One solution in researching a subject like this is to connect partners and different organisations that may have some existing knowledge, run previous projects around this subject, or knowledge of other connected fields. Another solution is to reach out to the communities to find stories from family histories that can be collected and retold.

The next step is to piece together the information that is found, to form a foundation for further research through libraries, and online resources.  It is important in a community learning project such as this, that there is enough information and support to get the project off the ground, but not too much, as the learners need to define the direction of the project themselves, and make it their own.

What kinds of resources have already been found?

One of the best existing resources is Cyril Pearce’s database of Conscientious Objectors of the First World War from across the UK. Cyril Pearce is an academic who has spent a large proportion of his time looking at the lives of conscientious objectors. He has worked with the Imperial War Museum, as part of the centenary to put this database online and make it searchable.

Another interesting resource is the National Records of Scotland, reports and records from military tribunals, from Lothian’s and Peebles. It is unfortunate that only the Edinburgh area is included in this resource, however, it is a really fascinating first step to look at primary information that includes dates, names, and processes. It is these details help to take the research further. So, one job is to take these isolated pockets of records or academic research, and piece them together.

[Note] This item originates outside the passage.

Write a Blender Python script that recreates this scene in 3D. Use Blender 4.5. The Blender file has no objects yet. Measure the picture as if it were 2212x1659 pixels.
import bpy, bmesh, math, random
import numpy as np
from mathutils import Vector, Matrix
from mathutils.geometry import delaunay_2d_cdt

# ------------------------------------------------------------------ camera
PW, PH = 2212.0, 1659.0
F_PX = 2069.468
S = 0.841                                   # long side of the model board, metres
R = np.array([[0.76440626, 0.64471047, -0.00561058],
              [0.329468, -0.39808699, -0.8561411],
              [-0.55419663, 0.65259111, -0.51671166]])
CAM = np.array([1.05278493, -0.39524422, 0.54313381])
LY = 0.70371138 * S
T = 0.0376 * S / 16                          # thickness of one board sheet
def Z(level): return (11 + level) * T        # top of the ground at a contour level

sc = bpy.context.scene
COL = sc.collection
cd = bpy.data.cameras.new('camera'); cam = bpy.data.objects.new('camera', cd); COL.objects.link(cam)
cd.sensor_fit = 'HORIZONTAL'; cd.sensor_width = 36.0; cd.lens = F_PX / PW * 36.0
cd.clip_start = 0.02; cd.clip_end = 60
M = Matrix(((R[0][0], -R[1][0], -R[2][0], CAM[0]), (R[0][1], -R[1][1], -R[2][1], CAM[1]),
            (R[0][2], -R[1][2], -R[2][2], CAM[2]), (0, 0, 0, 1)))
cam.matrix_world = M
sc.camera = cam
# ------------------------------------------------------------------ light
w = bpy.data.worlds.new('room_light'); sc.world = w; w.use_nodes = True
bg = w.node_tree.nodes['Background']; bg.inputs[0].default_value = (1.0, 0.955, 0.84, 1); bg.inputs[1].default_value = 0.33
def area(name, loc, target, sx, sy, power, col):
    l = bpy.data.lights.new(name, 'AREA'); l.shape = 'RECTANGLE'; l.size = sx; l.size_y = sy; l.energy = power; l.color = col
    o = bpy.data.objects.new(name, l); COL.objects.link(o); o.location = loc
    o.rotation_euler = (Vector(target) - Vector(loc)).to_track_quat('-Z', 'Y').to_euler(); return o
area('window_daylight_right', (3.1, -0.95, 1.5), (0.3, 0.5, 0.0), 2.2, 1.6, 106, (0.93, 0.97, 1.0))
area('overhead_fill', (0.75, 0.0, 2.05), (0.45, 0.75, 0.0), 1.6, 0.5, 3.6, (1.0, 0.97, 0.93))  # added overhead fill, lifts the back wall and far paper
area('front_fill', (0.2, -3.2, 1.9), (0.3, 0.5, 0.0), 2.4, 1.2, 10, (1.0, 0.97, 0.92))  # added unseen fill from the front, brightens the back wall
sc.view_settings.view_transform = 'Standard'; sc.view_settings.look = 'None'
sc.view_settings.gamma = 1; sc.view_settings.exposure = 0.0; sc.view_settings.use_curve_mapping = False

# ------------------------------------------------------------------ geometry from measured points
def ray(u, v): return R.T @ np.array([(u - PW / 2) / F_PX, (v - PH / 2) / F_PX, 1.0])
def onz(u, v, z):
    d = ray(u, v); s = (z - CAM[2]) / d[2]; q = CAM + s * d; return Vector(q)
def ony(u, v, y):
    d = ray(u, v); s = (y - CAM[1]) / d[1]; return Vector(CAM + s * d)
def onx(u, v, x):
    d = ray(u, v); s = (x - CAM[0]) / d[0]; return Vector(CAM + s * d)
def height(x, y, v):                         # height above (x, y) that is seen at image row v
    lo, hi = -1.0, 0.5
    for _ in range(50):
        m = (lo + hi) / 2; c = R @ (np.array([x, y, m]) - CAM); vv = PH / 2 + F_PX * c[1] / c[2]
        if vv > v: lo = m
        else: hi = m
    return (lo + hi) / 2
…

How can the National Library of Scotland help with this research?

There are a number of useful resources that are held at the National Library of Scotland. Firstly, there is a digitisation project on the Great War, which contains some freely available images and text on conscientious objectors and would make a great starting point for a project like this.

If you were to join the NLS with a reader’s ticket, you would get access to a number of other purchased and subscribed for, digital resources. The licensing agreements that the Library has with these databases means that Library members can access these online from home. If you were not based in Scotland you would need to go to your local library or the largest library within your local area, to see what subscription-databases they have available for their members.

Another excellent resource for this project would be the UK Parliamentary Papers, which references Hansard. Hansard is a collection of the official record of debates in the British, Canadian, Australian, New Zealand, or South African parliament. So this would let you know what was said in parliament about the conscientious objectors at that time. Newspapers are another good source of primary information. The Library has subscriptions to the Scotsman and the Times for use by their members.


Do you have a project idea that involves engaging a community in research?

This may be, like the WEA project, investigating a hidden part of our history. It may involve bird watching, or botany, or heritage. It could link in to, and make use of existing communities of interest, like genealogist’s, growers, artists, or yoga groups.

Brainstorm for ideas for a community engagement project.

  1. Why do you think people would be interested in it?
  2. How many participants would you need to make your project viable?
  3. Where would you go to find your community participants?
  4. What would be your area of research?
  5. What resources would you use to get the project off the ground?